Poland’s Tusk says Ukraine-Russia war a fight ‘between good and evil’

Donald Tusk meets President Volodymyr Zelenskyy in Kyiv as Ukraine’s war with Russia nears two years.

Tusk
Ukraine's President Volodymyr Zelenskyy (right) welcomes Poland's Prime Minister Donald Tusk (left) prior to their meeting in Kyiv [Ukrainian Presidential Press Service/Handout via AFP]

Poland’s Prime Minister Donald Tusk has promised to keep supporting Ukraine against Russia’s invasion and to resolve differences between Warsaw and Kyiv over grain shipments and trucking that soured ties between the neighbours.

“Poland will do everything to increase Ukraine’s chances of victory in this war,” Tusk said at a joint media briefing with Ukraine’s President Volodymyr Zelenskyy in Kyiv on Monday.

“I am not ashamed to use these big words: it is here, in Ukraine, that the world front between good and evil runs,” he added.

Tusk and Zelenskyy also hailed plans between their countries for joint arms production.

On the social media platform X, Zelenskyy said that they had discussed “a new form of cooperation aimed at larger-scale arms purchases for Ukrainian needs.”

Warsaw has emerged as a key ally for Kyiv as it defends itself against Russia and seeks more financial and military support from Western partners. Poland has also taken in more than one million Ukrainian refugees.

Relations between the two had deteriorated last year as economic competition from Ukrainian food producers and truckers angered Poles who said their livelihoods were under threat.

Polish farmers and truckers blocked border crossings, causing backups and threatening the flow of some aid to Ukraine.

Polish farmers complained that imports of Ukrainian foods had caused prices to fall, hurting their incomes, while truckers said they were being undercut by their Ukrainian counterparts.

The issue surfaced during the war as Ukrainian ports were blocked and food producers turned to road routes through Europe to get their products to market.

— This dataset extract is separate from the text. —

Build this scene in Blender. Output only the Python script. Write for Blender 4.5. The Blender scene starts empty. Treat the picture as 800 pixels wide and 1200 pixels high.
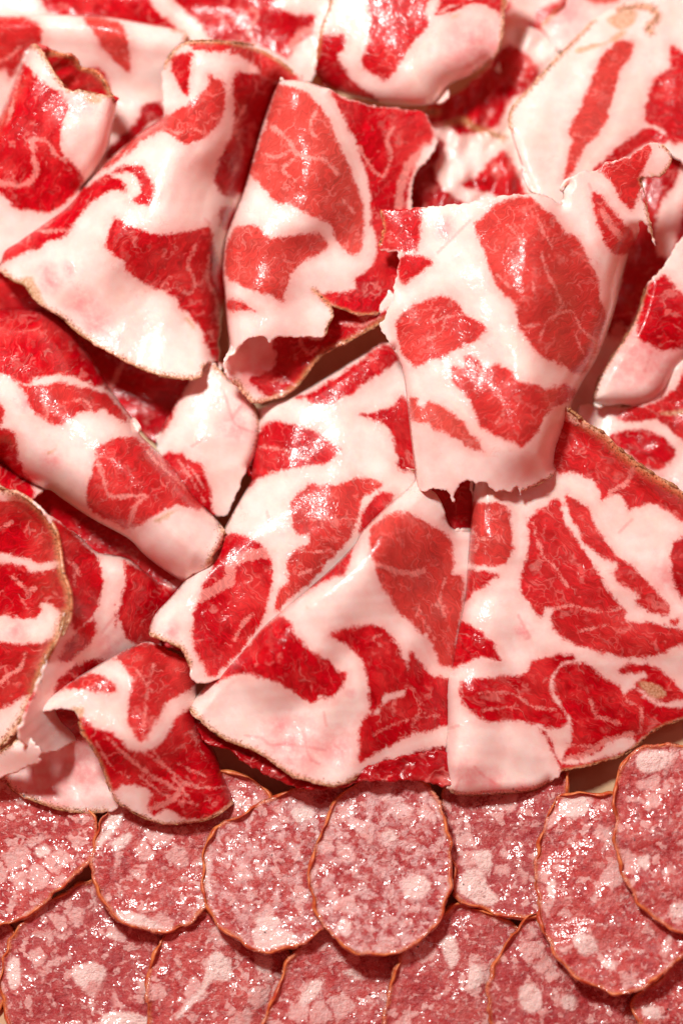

The Polish truckers agreed last week to suspend protests, which had been aimed at revoking Ukrainian truckers’ permit-free access to the European Union, until March 1.

“There are some conflicts of interest, we know it well, and we will talk about them, but not only in the spirit of friendship, which is obvious, but with the attitude to solve these problems as soon as possible, not to maintain or multiply them,” Tusk said, according to comments released by his office.

Tusk’s visit coincides with Ukraine’s Unity Day holiday, which celebrates the unification of western and eastern Ukraine in 1919.

The visit also came as Zelenskyy announced draft legislation that could pave the way for foreigners fighting against Russia in his country to receive Ukrainian citizenship. The bill would formally allow Ukrainians to gain dual citizenship, with the exception of Russia.

Thousands of foreigners rushed at the beginning of Russia’s invasion of Ukraine to help fend off Moscow’s forces trying to wrest control of the country and topple Ukraine’s leadership.

Meanwhile, the Kremlin on Monday blamed Ukraine for an attack that started a fire over the weekend at a gas terminal at the Baltic port of Ust-Luga, more than 850km (530 miles) from the Ukraine border.

The gas facility belonging to Novatek, Russia’s largest exporter of liquefied natural gas (LNG), was set ablaze on Sunday in the western port town, close to Russia’s border with Estonia.

“The Kyiv regime continues to show its bestial face. They are striking civil infrastructure, people,” Kremlin spokesperson Dmitry Peskov told reporters on Monday when asked about the incident.

Tusk’s visit came a day after Moscow-installed officials in eastern Ukraine reported that Ukrainian shelling killed at least 27 people on the outskirts of a Russian-occupied city.

Peskov called the shelling outside Donetsk a “monstrous terrorist act”. The Ukrainian military denied it had anything to do with the attack. The two sides’ claims could not immediately be verified.

Ukraine’s allies have in recent weeks sought to reassure the country that they are committed to its long-term defence against the Kremlin’s forces amid concerns that Western support could be sagging.

British Prime Minister Rishi Sunak and France’s new Foreign Minister Stephane Sejourne also travelled to Kyiv recently.